El Salvador está a dos meses del cambio de gobierno. No será lo usual que hemos visto en los últimos 30 años, en los que presidentes electos de ARENA recibían el mando de un correligionario: eso se dio desde Alfredo Cristiani hasta Antonio Saca.
Se dio en 2009 un cambio trascendental cuando un "arenero" le entregó la banda presidencial a uno del FMLN: Mauricio Funes. Aquello posibilitó la alternancia histórica con la llegada al gobierno de la izquierda política. Abrió una etapa de esperanzas y cambios que poco a poco cayeron en sacos rotos.
Funes le entregó la conducción del país al mayor de los jefes guerrilleros sobrevivientes: Salvador Sánchez Cerén, hueso duro del FMLN, pero las esperanzas de cambio tampoco se convirtieron en realidad y en las últimas dos elecciones, para alcaldes y diputados, y en las presidenciales, el caudal político estratégico del FMLN se desmoronó como nunca antes en su vida institucional.
Las causas de esa derrota del partido que se auto-considera el único de izquierda en El Salvador aún se están procesando. No es tarea ni debate fácil.
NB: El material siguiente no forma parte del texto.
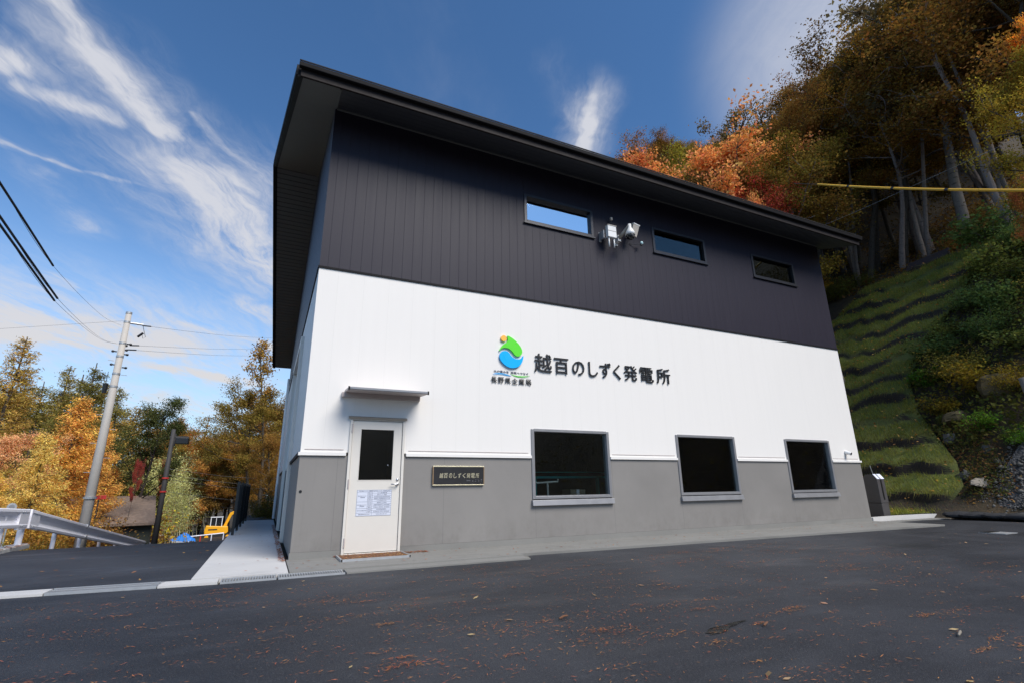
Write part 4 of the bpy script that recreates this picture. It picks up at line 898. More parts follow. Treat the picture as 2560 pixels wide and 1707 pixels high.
# ------------------------------------------------------------------ right foreground things
kx, ky = 16.12, .50
kt = thing('gate_terminal', 'dark grey upright terminal box with white top panels beside the right end of the facade', 'terminal box', (kx, ky, 0))
MB().box(kx - .17, kx + .17, ky - .02, ky + .42, -.05, .42).build('pedestal', M['key_grey'], kt, bevel=.008)
MB().prism([(kx - .18, ky - .03, .43), (kx - .18, ky + .45, .43), (kx - .18, ky + .44, 1.06), (kx - .18, ky + .28, 1.24), (kx - .18, ky + .07, 1.24), (kx - .18, ky - .03, 1.10)], (.36, 0, 0)).build('cabinet', M['key_grey'], kt, bevel=.008)
MB().box(kx - .035, kx + .035, ky - .034, ky - .028, .52, 1.09).build('slot', M['black'], kt)
q = [(ky - .036, 1.105), (ky + .066, 1.25)]
for xa, xb in ((kx - .178, kx - .05), (kx + .0, kx + .178)): MB().prism([(xa, ky - .038, 1.105), (xa, ky + .066, 1.248), (xa, ky + .06, 1.256), (xa, ky - .044, 1.113)], (xb - xa, 0, 0)).build('top_panel', M['panel_white'], kt)
MB().tube([(kx - .08, ky + .1, 1.23), (kx - .12, ky + .12, 1.50)], .008, 6).build('aerial', M['galv'], kt)
MB().tube([(kx + .18, ky + .22, .86), (kx + .187, ky + .22, .86)], .06, 16).build('badge', M['brown_metal'], kt)
# sandbags
for k, (u, v) in enumerate(((2208, 1178), (2250, 1180), (2300, 1180), (2352, 1181), (2405, 1182))):
    q = at(u, v + 6, 19.6 - .15 * k); q[2] = .02
    p_, rg_, f_ = frame_at(u, v, 19.6 - .15 * k); b = MB(); vs = []; b.ball((0, 0, .07), 1.0, 16, 10, (.40 + .03 * (k % 2), .20, .105 - .012 * (k % 3))); rn = np.random.default_rng(k)
    b.v = [(x * (1 + .08 * math.sin(7 * z + k)), y, max(z + .015 * rn.normal(), .0)) for x, y, z in b.v]
    o = local(b, q, rg_, f_).build('sandbag', M['bag'], None, smooth=True)
    tag(o, ['black sandbag at the left end of the row below the gravel bank', 'second black sandbag from the left below the gravel bank', 'third black sandbag from the left below the gravel bank', 'fourth black sandbag from the left, cut by the frame edge', 'black sandbag at the right end of the row'][k], 'sandbag', 'black sandbags below the gravel bank')
gp = at(2290, 1214, 14.9); gl = thing('small_drain_lid', 'small steel drain lid in the asphalt below the sandbags', 'drain lid', (gp[0], gp[1], -.03))
MB().box(gp[0] - .25, gp[0] + .25, gp[1] - .22, gp[1] + .22, -.06, -.018).build('lid', M['galv'], gl); MB().box(gp[0] - .25, gp[0] + .2, gp[1] + .05, gp[1] + .2, -.018, -.012).build('handle_recess', M['black'], gl)
wp = []
for t in np.linspace(0, 2 * math.pi, 40)[:-1]: r_ = 1 + .25 * math.sin(3 * t + 1) + .12 * math.sin(7 * t); wp.append((2.78 + .25 * r_ * math.cos(t) * .95 + .05 * r_ * math.sin(t), -5.70 + .06 * r_ * math.sin(t) + .06 * math.cos(t)))
tag(sheet('puddle', wp, -.0255, M['wet']), kind='structure', label='small dark wet patch on the asphalt')
# twigs lying on the asphalt
for u, v, l_, c__, lab in ((2206, 1453, .07, 'stump', 'short pale brown stick lying on the asphalt at lower right'), (1295, 1416, .055, 'mat_brown', 'curled brown bark scrap lying on the asphalt before the third window'), (1760, 1432, .05, 'mat_brown', 'brown leaf stalk lying right of the dark wet patch')):
    d_ = ray(u, v); t_ = (-.015 - 1.0) / d_[2]; q = CAM + d_ * t_
    o = MB().tube([q - np.array([l_, .02, 0]), q + np.array([0, 0, .008]), q + np.array([l_, .03, 0])], [.006, .009, .005], 7).build('twig', M[c__], None); tag(o, lab, 'twig')

# ------------------------------------------------------------------ vegetation: prototypes
def unit(v): return v / (np.linalg.norm(v) + 1e-9)
def curve_pts(p, d, L, n, rng, lift=0.0, wob=0.12):
    pts = [p]; d = unit(d)
    for i in range(n):
        d = unit(d + rng.normal(size=3) * wob + np.array([0, 0, lift])); pts.append(pts[-1] + d * L / n)
    return pts, d
def finish(kind, tb, cen, size, rng, aspect, up, axis=None, ax_j=.6):
    tm = bpy.data.meshes.new(kind + '_trunk'); tm.from_pydata(tb.v, [], tb.f); tm.polygons.foreach_set('use_smooth', [True] * len(tm.polygons)); tm.update(); tm.materials.append(M['bark'])
    v, f = leaf_quads(np.array(cen), size, rng, aspect, up, axis, ax_j)
    o = np_mesh(kind + '_crown', v, f, M['foliage']); cm = o.data; bpy.data.objects.remove(o)
    return tm, cm, float(v[:, 2].max())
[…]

Pero en mundo que ha cambiado tanto, también vale la pena debatir y concluir en qué es ser de izquierda en la actualidad; la dialéctica, que es la ciencia del desarrollo, lo exige.
El 1 de junio próximo entrará a gobernar un nuevo conglomerado que no existía en el horizonte político local ni en el imaginario social antes de octubre de 2017 (menos de dos años, cuando ocurre la expulsión de Nayib Bukele de las filas del FMLN).
La izquierda y la derecha tradicional no apostaban un cinco por Bukele desde entonces; para muchos la sorpresa la recibieron el 4 de febrero del presente año cuando apareció en las primeras planas de los diarios tradicionales como el Presidente Electo en la primera vuelta electoral del domingo 3 de febrero de 2019.
Los desafíos presentes y futuros son gigantes, no sólo para el gobierno entrante, que es un conglomerado de varias tendencias políticas, ideológicas y sociales, que tienen que dar respuestas eficaces a múltiples y graves situaciones nacionales, pero que se pueden enumerar y agrupar en: gobernabilidad, erradicación de la violencia delincuencial y desarrollo económico social.
La suerte está echada y no hay vuelta de hoja: los perdedores reconocieron su derrota y el nuevo gobierno tiene que ejecutar y hacerlo para todo el país y tiene que resolver lo que en 30 años (27 de posguerra) no está resuelto.
Tenemos que reorientar nuestra democracia y esto necesita de caudal político-social. No se gobierna bien ni en soledad ni beneficiando a los que llegar al nuevo poder. Esa ruta nos ha conducido al fracaso.
Gobernabilidad no es pacto oscuro entre grupos de poder para esconder debajo de la alfombra las shuquedades de los sucios: gobernabilidad es responder a la sociedad con transparencia y es lo que debe primar en las negociaciones entre gobierno y oposición.
Erradicar la violencia delincuencial es vital para darle perspectivas y certeza al país de un cambio real y salirnos de esa especie de destino manifiesto de que somos violentos y nada podemos hacer contra eso, lo que echa a la basura cualquier perspectiva de desarrollo y bienestar social.
Desarrollo económico y social, sólo se logrará con la cooperación entre el gobierno, la empresa privada, los profesionales y el mundo laboral.
Sin concertaciones político-sociales que pongan por encima el interés nacional nada lograremos, o perdón, sería más de lo mismo contra lo que se ha querido eliminar. Las esperanzas no deben convertirse en frustraciones y esto es el mayor desafío.